If you have trouble recognizing these elements as you read your work out loud, it might be helpful to have someone else read it out loud to you. According to the University of North Carolina Writing Center, when someone else reads your manuscript out loud, you receive information in a different way. Most people have more experience listening to and speaking English than they do reading and editing it, the center explains. If your reading partner stumbles over the words or gets lost, those may be places where you need to revise to make your meaning clearer for your readers.

The UNC Writing Center offers the following strategies for reading and reviewing your written work out loud.

* Print out a copy to read. When you read from a printed page, you’ll be able to make notes on the page and mark the places that need revision.

* Read only what you see on the page. If necessary, use a finger to point to each word you see as you say it out loud. The brain has a tendency to “smooth over” mistakes on the page by filling in missing words or making corrections.

* Read out loud at a moderate pace. If you read too fast, you may gloss over words and phrases that need fixing.
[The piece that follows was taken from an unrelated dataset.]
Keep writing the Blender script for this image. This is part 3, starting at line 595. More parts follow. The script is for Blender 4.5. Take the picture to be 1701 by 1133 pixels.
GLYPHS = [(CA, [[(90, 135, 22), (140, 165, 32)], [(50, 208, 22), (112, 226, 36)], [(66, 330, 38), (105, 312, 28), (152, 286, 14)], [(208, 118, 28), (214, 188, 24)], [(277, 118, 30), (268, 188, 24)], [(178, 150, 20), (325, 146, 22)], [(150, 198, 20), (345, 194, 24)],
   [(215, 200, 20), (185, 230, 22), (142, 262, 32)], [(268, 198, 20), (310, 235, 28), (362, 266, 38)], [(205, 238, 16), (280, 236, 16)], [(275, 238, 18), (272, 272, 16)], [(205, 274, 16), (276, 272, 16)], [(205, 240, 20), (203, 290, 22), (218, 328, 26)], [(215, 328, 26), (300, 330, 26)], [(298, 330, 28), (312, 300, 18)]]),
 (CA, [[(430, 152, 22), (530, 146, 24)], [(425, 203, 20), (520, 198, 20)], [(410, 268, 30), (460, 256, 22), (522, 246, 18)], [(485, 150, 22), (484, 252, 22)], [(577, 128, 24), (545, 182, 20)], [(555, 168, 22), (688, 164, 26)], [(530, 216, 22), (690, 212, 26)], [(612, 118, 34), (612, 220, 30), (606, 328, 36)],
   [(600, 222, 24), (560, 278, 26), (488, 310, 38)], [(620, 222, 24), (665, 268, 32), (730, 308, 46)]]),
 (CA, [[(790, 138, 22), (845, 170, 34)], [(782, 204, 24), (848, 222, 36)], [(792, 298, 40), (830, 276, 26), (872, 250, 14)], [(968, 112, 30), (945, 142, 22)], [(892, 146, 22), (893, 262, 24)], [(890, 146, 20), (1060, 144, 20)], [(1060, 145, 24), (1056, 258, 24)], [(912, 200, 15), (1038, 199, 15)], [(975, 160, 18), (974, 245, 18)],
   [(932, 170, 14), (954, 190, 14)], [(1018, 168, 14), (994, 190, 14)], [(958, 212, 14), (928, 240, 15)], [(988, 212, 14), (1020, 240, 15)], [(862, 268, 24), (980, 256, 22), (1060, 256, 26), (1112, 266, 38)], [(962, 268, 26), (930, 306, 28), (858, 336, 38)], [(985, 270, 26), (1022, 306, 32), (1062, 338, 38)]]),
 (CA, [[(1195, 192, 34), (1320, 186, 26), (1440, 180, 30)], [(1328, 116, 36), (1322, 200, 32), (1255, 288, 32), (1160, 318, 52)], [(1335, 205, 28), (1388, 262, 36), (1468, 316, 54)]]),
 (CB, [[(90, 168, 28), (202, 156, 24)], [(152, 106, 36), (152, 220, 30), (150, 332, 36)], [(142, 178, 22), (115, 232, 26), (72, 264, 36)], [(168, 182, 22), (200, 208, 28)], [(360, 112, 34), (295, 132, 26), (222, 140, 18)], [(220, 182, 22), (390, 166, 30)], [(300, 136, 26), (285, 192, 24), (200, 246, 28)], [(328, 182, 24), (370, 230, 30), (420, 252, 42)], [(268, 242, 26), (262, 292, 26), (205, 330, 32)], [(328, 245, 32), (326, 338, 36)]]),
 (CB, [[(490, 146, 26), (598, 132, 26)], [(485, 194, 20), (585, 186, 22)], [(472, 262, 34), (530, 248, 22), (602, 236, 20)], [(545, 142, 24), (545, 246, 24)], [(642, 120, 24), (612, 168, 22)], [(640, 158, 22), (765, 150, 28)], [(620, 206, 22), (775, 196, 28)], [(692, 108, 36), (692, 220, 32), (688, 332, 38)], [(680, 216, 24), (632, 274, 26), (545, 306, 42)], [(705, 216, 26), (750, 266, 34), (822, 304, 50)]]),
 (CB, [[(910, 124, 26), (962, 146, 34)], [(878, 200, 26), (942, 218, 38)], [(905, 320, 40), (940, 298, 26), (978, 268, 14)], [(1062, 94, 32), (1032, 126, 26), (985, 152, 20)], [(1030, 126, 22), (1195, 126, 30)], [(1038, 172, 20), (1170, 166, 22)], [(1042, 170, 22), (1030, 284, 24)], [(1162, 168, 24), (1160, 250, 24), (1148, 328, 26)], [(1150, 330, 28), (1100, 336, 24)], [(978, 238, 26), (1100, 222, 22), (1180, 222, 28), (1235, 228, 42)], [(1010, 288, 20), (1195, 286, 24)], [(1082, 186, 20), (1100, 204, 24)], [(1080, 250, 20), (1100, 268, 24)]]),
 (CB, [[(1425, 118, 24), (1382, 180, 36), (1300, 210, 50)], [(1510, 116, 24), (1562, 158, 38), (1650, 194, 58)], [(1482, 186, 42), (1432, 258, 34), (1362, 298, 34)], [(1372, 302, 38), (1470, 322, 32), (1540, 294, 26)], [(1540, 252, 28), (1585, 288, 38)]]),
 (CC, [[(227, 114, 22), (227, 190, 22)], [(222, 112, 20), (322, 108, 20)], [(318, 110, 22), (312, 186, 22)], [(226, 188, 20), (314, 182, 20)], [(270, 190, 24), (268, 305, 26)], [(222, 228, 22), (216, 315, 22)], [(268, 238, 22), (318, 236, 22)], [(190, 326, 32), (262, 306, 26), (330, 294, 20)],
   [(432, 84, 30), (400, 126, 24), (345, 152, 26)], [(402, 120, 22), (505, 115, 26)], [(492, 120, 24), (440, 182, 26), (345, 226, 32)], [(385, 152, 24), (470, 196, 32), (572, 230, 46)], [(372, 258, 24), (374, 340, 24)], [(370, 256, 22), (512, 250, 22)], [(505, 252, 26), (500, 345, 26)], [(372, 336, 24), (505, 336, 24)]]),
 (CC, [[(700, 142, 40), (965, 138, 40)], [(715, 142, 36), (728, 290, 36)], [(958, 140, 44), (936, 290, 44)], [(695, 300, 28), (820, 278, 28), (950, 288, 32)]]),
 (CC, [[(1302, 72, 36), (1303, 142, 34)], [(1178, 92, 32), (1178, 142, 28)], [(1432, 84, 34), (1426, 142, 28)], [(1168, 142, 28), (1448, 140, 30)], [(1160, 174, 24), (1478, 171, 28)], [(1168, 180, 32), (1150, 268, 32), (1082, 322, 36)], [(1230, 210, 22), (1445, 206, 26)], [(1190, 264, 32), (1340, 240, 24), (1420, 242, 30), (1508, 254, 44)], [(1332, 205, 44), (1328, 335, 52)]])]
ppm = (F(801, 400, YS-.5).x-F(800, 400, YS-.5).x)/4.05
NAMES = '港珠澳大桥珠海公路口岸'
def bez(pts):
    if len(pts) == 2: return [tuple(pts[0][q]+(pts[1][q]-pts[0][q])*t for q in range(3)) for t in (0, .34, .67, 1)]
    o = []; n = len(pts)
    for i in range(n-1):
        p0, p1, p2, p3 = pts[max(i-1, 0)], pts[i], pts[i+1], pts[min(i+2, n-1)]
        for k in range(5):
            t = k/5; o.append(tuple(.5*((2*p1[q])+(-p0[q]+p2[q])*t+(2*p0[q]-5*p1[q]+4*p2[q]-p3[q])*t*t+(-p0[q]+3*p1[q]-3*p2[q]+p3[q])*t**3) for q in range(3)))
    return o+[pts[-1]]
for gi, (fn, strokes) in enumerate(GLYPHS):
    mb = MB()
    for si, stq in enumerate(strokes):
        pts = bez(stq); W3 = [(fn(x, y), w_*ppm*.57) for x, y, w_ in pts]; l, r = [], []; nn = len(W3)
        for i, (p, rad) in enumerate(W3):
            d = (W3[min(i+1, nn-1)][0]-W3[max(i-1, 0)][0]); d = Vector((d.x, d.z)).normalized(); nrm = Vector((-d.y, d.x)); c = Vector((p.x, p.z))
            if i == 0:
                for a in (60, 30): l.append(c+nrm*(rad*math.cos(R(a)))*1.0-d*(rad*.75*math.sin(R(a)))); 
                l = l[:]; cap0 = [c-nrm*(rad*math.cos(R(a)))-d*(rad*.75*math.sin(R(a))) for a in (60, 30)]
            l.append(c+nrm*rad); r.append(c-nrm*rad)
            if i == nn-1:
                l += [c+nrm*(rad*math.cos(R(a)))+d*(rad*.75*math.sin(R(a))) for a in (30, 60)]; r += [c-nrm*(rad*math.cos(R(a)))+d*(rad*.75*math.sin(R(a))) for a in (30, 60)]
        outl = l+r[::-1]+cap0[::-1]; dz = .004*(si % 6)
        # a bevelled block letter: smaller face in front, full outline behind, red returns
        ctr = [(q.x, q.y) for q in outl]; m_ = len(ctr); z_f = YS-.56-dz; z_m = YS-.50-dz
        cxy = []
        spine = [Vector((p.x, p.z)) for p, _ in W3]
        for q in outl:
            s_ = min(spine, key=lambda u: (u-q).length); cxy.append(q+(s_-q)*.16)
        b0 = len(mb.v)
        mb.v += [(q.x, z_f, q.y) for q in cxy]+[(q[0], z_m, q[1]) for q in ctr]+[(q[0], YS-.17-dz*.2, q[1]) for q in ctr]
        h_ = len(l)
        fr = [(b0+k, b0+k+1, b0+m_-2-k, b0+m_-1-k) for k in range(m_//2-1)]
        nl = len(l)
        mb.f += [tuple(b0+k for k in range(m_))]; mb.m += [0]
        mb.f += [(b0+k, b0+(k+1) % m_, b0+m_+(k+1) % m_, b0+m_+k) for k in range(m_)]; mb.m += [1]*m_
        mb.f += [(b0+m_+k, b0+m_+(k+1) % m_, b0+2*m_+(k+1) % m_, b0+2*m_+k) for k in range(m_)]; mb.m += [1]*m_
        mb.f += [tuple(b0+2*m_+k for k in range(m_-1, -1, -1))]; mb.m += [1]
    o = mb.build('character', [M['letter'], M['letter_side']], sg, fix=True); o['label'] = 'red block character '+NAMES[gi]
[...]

Slowing down your pace will help you notice errors more easily.

* Read one section or paragraph at a time. Covering up most of the manuscript as you read out loud will help you stay focused on only the material in front of you so you don’t race ahead.

No matter what type of writing you do – nonfiction, memoir, or fiction – learning to read your work out loud can help you catch errors you might otherwise miss. That can make you a better writer in the long run.